BRIEF:
Render the material again word for word, skipping the pictures in it.

SUPPLIED INFORMATION:

## BEGIN

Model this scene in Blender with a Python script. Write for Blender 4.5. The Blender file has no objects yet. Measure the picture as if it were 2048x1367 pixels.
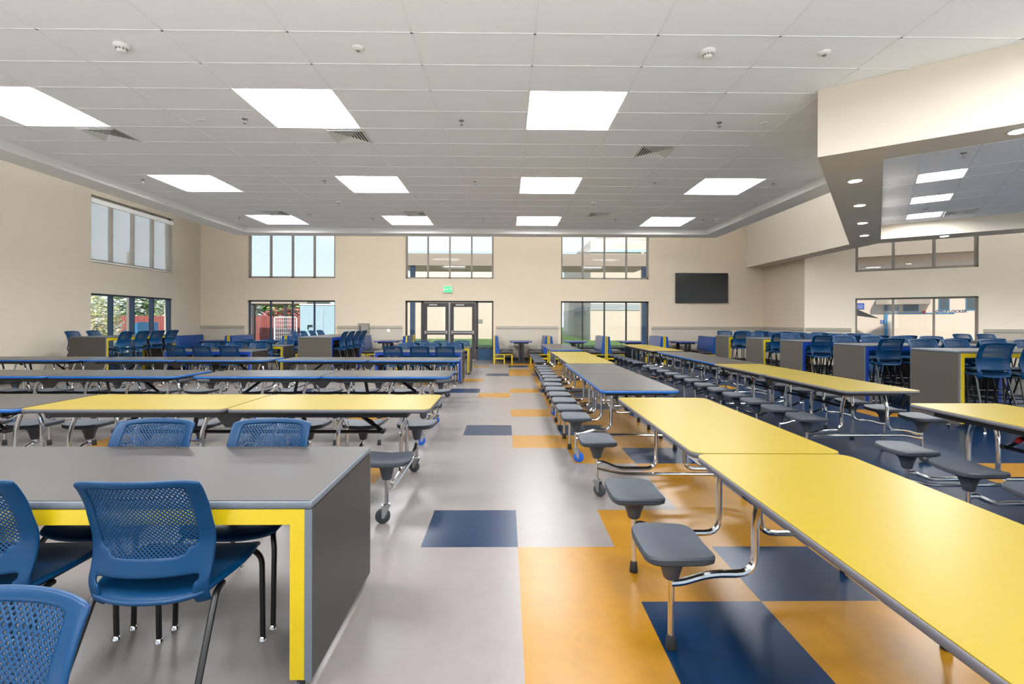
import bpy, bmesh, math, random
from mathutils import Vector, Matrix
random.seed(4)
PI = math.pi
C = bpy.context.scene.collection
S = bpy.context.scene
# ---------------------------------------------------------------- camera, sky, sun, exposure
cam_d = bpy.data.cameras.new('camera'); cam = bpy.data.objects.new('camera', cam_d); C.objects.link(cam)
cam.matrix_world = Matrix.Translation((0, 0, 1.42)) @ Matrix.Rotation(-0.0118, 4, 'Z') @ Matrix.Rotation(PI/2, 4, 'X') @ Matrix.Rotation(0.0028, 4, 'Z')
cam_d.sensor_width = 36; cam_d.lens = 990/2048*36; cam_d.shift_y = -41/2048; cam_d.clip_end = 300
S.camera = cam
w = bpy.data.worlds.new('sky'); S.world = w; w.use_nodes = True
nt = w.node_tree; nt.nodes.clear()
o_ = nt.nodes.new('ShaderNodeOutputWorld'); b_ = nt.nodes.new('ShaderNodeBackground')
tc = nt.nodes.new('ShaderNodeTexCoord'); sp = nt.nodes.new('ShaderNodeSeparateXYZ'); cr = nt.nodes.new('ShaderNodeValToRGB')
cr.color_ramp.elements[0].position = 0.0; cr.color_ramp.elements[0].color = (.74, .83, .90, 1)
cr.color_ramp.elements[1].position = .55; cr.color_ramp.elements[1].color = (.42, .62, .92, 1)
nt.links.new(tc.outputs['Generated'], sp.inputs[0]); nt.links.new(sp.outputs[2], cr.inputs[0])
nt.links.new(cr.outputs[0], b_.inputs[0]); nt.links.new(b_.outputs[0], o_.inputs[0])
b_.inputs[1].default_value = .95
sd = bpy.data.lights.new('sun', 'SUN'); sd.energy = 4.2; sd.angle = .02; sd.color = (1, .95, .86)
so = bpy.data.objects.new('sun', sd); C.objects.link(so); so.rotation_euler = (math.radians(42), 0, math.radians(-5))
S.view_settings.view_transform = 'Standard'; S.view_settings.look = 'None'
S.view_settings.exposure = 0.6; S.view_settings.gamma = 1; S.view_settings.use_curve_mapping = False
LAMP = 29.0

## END

ANSWER TO THIS TASK:
Model this scene in Blender with a Python script. Write for Blender 4.5. The Blender file has no objects yet. Measure the picture as if it were 2048x1367 pixels.
import bpy, bmesh, math, random
from mathutils import Vector, Matrix
random.seed(4)
PI = math.pi
C = bpy.context.scene.collection
S = bpy.context.scene
# ---------------------------------------------------------------- camera, sky, sun, exposure
cam_d = bpy.data.cameras.new('camera'); cam = bpy.data.objects.new('camera', cam_d); C.objects.link(cam)
cam.matrix_world = Matrix.Translation((0, 0, 1.42)) @ Matrix.Rotation(-0.0118, 4, 'Z') @ Matrix.Rotation(PI/2, 4, 'X') @ Matrix.Rotation(0.0028, 4, 'Z')
cam_d.sensor_width = 36; cam_d.lens = 990/2048*36; cam_d.shift_y = -41/2048; cam_d.clip_end = 300
S.camera = cam
w = bpy.data.worlds.new('sky'); S.world = w; w.use_nodes = True
nt = w.node_tree; nt.nodes.clear()
o_ = nt.nodes.new('ShaderNodeOutputWorld'); b_ = nt.nodes.new('ShaderNodeBackground')
tc = nt.nodes.new('ShaderNodeTexCoord'); sp = nt.nodes.new('ShaderNodeSeparateXYZ'); cr = nt.nodes.new('ShaderNodeValToRGB')
cr.color_ramp.elements[0].position = 0.0; cr.color_ramp.elements[0].color = (.74, .83, .90, 1)
cr.color_ramp.elements[1].position = .55; cr.color_ramp.elements[1].color = (.42, .62, .92, 1)
nt.links.new(tc.outputs['Generated'], sp.inputs[0]); nt.links.new(sp.outputs[2], cr.inputs[0])
nt.links.new(cr.outputs[0], b_.inputs[0]); nt.links.new(b_.outputs[0], o_.inputs[0])
b_.inputs[1].default_value = .95
sd = bpy.data.lights.new('sun', 'SUN'); sd.energy = 4.2; sd.angle = .02; sd.color = (1, .95, .86)
so = bpy.data.objects.new('sun', sd); C.objects.link(so); so.rotation_euler = (math.radians(42), 0, math.radians(-5))
S.view_settings.view_transform = 'Standard'; S.view_settings.look = 'None'
S.view_settings.exposure = 0.6; S.view_settings.gamma = 1; S.view_settings.use_curve_mapping = False
LAMP = 29.0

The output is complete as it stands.